(Collected data)
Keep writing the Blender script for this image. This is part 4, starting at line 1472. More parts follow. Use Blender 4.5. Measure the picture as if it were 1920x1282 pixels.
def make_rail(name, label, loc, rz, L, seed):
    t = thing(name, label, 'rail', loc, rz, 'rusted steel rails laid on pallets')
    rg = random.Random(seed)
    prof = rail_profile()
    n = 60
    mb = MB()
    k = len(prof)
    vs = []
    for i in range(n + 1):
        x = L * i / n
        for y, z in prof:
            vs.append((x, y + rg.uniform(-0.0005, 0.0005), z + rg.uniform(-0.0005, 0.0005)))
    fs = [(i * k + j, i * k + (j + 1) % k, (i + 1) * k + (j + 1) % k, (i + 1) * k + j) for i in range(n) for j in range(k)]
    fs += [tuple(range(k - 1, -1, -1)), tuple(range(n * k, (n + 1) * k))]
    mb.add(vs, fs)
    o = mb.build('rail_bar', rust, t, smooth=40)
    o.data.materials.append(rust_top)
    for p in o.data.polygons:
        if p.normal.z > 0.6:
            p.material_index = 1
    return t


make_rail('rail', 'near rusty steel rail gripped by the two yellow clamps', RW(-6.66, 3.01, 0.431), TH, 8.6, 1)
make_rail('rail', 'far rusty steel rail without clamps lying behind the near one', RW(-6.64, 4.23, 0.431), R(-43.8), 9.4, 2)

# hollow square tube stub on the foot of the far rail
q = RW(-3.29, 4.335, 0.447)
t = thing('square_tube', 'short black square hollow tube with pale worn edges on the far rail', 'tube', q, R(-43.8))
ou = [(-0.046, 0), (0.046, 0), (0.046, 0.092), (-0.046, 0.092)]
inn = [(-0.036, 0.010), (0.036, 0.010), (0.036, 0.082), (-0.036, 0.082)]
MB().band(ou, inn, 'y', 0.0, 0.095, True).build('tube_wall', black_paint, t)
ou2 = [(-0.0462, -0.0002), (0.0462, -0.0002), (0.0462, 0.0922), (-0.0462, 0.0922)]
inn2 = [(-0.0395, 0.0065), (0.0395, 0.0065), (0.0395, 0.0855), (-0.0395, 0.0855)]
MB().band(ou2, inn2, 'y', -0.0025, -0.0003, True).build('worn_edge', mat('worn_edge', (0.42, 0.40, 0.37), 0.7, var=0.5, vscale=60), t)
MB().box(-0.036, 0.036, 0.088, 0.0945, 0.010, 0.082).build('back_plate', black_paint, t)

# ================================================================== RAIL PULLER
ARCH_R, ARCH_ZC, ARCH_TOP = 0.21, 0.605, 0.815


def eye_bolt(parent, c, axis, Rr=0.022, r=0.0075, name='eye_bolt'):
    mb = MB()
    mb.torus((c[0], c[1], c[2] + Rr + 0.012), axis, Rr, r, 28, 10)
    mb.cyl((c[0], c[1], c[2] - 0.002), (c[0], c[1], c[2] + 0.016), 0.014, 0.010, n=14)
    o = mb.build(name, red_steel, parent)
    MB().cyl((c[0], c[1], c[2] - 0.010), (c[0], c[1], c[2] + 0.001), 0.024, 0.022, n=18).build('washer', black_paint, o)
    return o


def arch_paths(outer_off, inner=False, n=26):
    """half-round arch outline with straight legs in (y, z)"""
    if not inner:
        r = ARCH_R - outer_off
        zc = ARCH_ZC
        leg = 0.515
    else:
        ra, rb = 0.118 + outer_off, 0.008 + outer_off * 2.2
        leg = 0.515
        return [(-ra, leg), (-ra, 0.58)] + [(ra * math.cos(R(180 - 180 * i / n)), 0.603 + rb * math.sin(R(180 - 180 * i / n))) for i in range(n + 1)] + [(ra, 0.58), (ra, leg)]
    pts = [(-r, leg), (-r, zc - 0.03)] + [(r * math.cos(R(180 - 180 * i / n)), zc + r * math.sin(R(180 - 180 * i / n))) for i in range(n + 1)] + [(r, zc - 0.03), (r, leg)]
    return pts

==

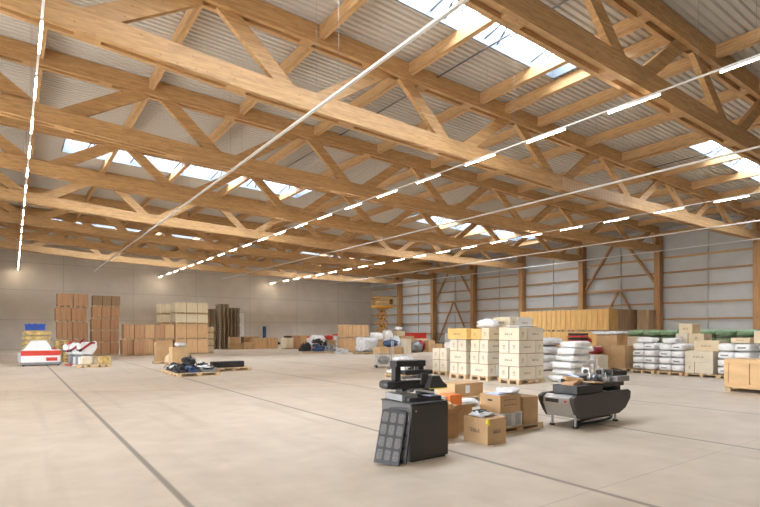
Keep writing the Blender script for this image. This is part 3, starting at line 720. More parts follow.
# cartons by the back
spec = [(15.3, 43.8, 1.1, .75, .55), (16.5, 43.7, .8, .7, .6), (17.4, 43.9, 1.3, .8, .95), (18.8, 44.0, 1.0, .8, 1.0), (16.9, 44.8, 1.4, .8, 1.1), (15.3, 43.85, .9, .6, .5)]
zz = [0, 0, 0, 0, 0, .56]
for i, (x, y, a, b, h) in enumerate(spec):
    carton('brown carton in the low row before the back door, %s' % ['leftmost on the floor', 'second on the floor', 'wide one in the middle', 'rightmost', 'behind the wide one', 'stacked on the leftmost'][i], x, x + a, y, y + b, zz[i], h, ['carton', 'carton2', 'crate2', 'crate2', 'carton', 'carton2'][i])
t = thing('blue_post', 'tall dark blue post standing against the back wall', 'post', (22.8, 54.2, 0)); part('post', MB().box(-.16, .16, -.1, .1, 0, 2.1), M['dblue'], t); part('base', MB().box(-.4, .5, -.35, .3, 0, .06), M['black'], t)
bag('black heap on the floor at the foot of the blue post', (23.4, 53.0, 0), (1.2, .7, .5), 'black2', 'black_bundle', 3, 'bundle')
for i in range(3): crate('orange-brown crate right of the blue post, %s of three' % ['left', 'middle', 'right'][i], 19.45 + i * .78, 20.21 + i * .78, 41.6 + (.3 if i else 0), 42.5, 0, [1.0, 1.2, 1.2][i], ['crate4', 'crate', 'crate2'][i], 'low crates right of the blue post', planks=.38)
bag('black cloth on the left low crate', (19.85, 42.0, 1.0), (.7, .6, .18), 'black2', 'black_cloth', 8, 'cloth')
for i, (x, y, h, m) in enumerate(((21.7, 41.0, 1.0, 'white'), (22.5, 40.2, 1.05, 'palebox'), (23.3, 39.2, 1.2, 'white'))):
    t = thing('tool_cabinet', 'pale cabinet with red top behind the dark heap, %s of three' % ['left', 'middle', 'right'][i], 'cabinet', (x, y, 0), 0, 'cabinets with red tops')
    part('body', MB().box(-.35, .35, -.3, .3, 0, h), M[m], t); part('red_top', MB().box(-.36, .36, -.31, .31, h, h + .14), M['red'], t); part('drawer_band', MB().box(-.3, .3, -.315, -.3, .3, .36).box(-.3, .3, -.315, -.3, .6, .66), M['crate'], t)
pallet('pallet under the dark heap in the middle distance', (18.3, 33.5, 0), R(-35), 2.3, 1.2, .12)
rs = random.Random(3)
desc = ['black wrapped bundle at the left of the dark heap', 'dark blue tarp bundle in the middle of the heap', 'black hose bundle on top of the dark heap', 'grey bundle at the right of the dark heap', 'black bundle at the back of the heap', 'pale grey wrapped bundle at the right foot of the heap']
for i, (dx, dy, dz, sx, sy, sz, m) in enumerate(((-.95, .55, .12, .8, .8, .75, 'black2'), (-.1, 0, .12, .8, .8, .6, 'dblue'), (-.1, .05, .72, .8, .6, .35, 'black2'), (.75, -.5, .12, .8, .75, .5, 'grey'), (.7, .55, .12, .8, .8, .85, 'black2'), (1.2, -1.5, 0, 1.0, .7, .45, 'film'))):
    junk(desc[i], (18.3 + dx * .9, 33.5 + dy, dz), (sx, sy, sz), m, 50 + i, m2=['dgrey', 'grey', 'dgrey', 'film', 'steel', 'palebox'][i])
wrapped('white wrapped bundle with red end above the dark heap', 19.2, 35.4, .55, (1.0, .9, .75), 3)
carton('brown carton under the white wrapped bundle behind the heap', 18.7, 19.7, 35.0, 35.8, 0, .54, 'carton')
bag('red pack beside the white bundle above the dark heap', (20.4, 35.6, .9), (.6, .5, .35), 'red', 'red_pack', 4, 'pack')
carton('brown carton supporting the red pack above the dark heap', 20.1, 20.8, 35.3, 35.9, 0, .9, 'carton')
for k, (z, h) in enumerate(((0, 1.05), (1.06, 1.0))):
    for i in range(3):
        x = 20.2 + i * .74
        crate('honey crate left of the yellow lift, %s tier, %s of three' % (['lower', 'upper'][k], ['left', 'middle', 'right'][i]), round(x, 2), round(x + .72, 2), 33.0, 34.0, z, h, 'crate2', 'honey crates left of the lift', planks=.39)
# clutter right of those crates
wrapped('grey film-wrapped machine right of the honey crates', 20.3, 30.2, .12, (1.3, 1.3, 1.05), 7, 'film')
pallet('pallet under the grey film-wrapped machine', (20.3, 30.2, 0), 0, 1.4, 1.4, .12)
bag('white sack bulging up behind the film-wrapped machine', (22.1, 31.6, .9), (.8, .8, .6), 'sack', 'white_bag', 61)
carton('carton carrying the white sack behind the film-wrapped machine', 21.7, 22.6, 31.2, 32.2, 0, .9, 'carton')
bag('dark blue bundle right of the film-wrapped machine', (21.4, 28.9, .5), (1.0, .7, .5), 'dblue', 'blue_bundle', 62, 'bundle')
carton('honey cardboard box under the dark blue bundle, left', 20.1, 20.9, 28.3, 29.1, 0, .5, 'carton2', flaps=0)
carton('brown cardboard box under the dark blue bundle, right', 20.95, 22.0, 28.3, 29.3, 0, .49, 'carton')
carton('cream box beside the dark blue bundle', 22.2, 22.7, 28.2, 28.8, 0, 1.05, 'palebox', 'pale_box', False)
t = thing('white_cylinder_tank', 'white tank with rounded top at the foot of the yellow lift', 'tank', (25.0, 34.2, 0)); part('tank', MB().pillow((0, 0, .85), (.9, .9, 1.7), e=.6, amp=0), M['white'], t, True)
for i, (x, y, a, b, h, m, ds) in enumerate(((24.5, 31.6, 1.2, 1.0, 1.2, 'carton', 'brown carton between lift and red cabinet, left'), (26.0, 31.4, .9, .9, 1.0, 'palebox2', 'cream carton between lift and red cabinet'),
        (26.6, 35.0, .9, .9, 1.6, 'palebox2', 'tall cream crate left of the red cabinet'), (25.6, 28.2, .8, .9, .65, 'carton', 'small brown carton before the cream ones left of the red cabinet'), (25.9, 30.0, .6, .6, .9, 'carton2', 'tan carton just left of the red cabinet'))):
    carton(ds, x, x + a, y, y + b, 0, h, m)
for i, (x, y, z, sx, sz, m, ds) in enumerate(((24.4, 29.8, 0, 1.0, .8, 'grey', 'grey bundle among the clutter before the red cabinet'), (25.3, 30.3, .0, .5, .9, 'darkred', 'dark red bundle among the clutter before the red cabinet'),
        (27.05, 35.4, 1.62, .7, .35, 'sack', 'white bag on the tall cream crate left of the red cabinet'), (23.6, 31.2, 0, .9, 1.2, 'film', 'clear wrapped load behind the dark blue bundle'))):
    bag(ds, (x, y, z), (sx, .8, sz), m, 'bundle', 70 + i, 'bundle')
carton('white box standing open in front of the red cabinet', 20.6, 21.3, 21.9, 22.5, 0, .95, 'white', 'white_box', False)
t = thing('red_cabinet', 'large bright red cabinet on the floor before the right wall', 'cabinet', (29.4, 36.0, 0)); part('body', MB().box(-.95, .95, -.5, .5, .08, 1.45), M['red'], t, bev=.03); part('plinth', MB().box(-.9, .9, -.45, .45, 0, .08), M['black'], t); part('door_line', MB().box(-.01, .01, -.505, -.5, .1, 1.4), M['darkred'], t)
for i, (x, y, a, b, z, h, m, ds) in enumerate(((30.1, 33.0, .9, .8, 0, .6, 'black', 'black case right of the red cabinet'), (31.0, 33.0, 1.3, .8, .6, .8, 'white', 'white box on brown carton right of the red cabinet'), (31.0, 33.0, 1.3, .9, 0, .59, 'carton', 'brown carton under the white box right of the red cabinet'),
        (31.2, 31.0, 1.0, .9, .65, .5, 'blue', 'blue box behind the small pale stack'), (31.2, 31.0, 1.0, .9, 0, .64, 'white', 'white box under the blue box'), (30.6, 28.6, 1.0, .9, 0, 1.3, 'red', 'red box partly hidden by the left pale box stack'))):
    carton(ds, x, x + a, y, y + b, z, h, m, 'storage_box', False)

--

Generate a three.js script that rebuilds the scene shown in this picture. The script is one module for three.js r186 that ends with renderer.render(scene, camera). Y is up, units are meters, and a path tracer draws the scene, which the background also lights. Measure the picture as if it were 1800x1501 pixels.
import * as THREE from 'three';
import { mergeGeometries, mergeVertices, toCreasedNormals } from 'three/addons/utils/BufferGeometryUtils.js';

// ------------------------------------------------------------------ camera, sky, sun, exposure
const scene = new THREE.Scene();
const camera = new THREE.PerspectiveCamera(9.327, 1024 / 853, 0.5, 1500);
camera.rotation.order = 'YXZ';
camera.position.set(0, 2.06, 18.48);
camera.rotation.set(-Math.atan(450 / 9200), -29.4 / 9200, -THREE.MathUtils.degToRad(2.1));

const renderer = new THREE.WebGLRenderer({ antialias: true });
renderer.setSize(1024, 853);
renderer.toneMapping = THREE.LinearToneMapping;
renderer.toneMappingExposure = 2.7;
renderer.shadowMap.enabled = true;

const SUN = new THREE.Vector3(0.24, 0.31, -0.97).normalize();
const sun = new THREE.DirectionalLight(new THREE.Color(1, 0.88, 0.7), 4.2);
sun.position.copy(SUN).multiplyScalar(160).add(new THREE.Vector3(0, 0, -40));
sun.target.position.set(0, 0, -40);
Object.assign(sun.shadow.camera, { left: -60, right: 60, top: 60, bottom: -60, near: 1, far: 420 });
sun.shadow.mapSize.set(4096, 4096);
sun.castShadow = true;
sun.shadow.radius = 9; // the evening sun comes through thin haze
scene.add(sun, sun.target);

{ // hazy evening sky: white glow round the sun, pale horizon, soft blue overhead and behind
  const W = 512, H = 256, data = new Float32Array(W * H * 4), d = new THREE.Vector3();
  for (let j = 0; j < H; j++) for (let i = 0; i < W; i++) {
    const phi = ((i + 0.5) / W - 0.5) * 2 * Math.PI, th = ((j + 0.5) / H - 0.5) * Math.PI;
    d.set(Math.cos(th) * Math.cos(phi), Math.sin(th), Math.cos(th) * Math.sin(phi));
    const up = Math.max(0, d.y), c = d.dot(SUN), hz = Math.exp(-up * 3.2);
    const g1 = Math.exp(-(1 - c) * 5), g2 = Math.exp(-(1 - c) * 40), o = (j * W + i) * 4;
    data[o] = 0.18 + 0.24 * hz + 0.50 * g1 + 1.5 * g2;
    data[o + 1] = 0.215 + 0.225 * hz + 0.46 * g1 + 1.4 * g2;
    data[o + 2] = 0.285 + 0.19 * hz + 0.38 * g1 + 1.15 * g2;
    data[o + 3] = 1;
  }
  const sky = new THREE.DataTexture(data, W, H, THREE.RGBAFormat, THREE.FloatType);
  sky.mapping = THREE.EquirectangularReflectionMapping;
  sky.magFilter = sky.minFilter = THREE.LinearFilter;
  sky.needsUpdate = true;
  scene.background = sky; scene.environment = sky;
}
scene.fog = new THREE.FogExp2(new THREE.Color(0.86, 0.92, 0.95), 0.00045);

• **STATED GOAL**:
Go back over the listing above and copy exactly the lines that begin at the line with "were 1920x1282 pixels." and stop after the line with "make_rail('rail', 'far rusty"; leave out every other line.

• **RESULT OF THE EXERCISE**:
Keep writing the Blender script for this image. This is part 4, starting at line 1472. More parts follow. Use Blender 4.5. Measure the picture as if it were 1920x1282 pixels.
def make_rail(name, label, loc, rz, L, seed):
    t = thing(name, label, 'rail', loc, rz, 'rusted steel rails laid on pallets')
    rg = random.Random(seed)
    prof = rail_profile()
    n = 60
    mb = MB()
    k = len(prof)
    vs = []
    for i in range(n + 1):
        x = L * i / n
        for y, z in prof:
            vs.append((x, y + rg.uniform(-0.0005, 0.0005), z + rg.uniform(-0.0005, 0.0005)))
    fs = [(i * k + j, i * k + (j + 1) % k, (i + 1) * k + (j + 1) % k, (i + 1) * k + j) for i in range(n) for j in range(k)]
    fs += [tuple(range(k - 1, -1, -1)), tuple(range(n * k, (n + 1) * k))]
    mb.add(vs, fs)
    o = mb.build('rail_bar', rust, t, smooth=40)
    o.data.materials.append(rust_top)
    for p in o.data.polygons:
        if p.normal.z > 0.6:
            p.material_index = 1
    return t


make_rail('rail', 'near rusty steel rail gripped by the two yellow clamps', RW(-6.66, 3.01, 0.431), TH, 8.6, 1)
make_rail('rail', 'far rusty steel rail without clamps lying behind the near one', RW(-6.64, 4.23, 0.431), R(-43.8), 9.4, 2)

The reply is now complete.